With their rising popularity you have likely seen one somewhere, but if not they look like an iron cannon ball with a thick looped handle on top. They, of course, come in a pretty wide range of weights growing larger as their weight rises. Originating in hard training Russia, where they are called giryas and are a staple of both military (especially Special Forces) training and that of the world renowned Russian Olympic Lifting teams.

The Kettlebell Design
Traditional Kettlebells are one solid piece of metal, unpainted, unfinished and round on the bottom. This definitely gives a rough and tumble "hard core" look that greatly added to their early mystique. Now with their expanding popularity more Kettlebells are made of two welded pieces, painted or coated in rubber, finished and have a flat bottom to make them less likely to roll on a toe or two. Some lighter bells aren't even iron. Many of these design changes are welcome adjustments. No more chipping up the floor like in the old days and they make the home gym seem a little less like a Spartan camp when you add a bit of color too. Either way as long as they are shaped the same (flat bottom or not), have a thick handle and are the weight you need they will work and work very well.

Kettlebell Sizing
Kettlebells are available in an extremely wide range of weights.
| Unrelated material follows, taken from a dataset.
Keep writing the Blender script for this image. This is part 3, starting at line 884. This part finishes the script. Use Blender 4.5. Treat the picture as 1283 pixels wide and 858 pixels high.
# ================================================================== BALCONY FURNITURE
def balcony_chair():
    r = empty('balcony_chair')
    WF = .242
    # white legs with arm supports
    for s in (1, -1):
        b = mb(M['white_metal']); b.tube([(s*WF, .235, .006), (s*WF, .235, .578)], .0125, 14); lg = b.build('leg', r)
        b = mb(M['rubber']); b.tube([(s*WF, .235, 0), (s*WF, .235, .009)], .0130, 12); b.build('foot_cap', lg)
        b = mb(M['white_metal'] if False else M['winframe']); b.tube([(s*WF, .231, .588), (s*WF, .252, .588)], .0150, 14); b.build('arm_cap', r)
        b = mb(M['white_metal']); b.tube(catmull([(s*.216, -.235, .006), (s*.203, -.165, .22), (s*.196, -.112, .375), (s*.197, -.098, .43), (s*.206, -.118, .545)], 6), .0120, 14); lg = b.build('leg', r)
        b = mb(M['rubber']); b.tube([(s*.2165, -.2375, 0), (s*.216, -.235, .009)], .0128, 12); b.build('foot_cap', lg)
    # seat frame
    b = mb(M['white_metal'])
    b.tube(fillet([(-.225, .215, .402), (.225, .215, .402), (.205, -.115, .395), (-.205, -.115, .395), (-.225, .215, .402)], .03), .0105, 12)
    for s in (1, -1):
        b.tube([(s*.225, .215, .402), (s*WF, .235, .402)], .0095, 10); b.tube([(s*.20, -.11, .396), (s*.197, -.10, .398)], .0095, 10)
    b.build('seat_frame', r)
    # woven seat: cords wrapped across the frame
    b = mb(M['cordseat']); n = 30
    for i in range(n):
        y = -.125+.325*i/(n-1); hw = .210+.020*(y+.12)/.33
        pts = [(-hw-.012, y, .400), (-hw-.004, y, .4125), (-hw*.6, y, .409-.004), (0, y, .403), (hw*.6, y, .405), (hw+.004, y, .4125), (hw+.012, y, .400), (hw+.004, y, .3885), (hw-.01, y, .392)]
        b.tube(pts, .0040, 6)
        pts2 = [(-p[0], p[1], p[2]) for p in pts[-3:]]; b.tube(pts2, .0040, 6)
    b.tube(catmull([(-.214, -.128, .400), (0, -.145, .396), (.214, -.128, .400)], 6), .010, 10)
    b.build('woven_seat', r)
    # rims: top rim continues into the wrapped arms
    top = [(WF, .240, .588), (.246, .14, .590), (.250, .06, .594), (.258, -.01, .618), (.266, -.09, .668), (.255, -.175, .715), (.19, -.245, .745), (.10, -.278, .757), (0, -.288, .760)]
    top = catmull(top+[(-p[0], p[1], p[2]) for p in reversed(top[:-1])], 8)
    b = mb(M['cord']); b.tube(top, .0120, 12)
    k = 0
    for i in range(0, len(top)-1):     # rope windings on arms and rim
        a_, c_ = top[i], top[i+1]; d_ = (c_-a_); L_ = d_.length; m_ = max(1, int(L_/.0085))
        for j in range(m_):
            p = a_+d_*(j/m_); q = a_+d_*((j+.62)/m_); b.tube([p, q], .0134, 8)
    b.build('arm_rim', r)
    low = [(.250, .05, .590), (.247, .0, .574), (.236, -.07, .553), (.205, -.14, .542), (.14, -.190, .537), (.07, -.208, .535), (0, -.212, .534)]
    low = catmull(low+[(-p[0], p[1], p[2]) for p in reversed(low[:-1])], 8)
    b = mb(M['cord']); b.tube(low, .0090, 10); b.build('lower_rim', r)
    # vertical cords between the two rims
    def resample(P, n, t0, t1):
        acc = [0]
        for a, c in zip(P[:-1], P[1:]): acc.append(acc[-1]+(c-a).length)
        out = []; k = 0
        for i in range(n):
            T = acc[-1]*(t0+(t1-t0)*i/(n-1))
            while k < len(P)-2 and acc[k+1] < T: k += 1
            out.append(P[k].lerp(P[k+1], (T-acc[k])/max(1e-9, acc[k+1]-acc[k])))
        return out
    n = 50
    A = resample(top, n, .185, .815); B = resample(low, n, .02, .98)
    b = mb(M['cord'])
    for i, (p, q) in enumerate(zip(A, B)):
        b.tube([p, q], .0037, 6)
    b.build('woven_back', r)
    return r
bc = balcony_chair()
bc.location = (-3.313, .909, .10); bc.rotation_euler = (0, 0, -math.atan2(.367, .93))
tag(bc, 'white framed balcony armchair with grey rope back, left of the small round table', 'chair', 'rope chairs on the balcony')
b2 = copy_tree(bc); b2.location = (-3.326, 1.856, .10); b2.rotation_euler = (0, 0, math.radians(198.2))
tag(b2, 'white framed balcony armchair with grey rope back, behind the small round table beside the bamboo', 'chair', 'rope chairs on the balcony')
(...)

From the ridiculously low weight of four pounds (only useful if you have a five year old child you are training) to monstrous kettlebells that weigh 175 pounds (which I have never personally seen anyone be able to do most kettlebell lifts with). For most of us we will only need to use bells within a relatively small weight range. Reasonably fit men often start with a 35lb kettlebell and take at least a few months mastering the various core lifts before needing to jump up in weight. Speaking of weight, kettlebells are normally marked in both pounds and kilograms. The truly serious companies, in homage to the kettlebell's Russian origins also list their weight in the Russian pood, which is 36 pounds give or take. Which explains why traditionally men start off with the 35lb Kettlebell - it's our closest equivalent of a Russian pood!

The Kettlebell Advantage
The design and size of the Kettlebell makes it the near perfect tool for building fitness and strength. Dumbbells and barbells, though both have their place, are not nearly as good or as versatile for quickly getting yourself into great shape. The Kettlebell offers real advantages you just can't find elsewhere. As we dig deeper into our Guide and, more importantly, you experiment and explore the Kettlebell exercises and programs in our Guide you will have the opportunity to experience these training miracle firsthand.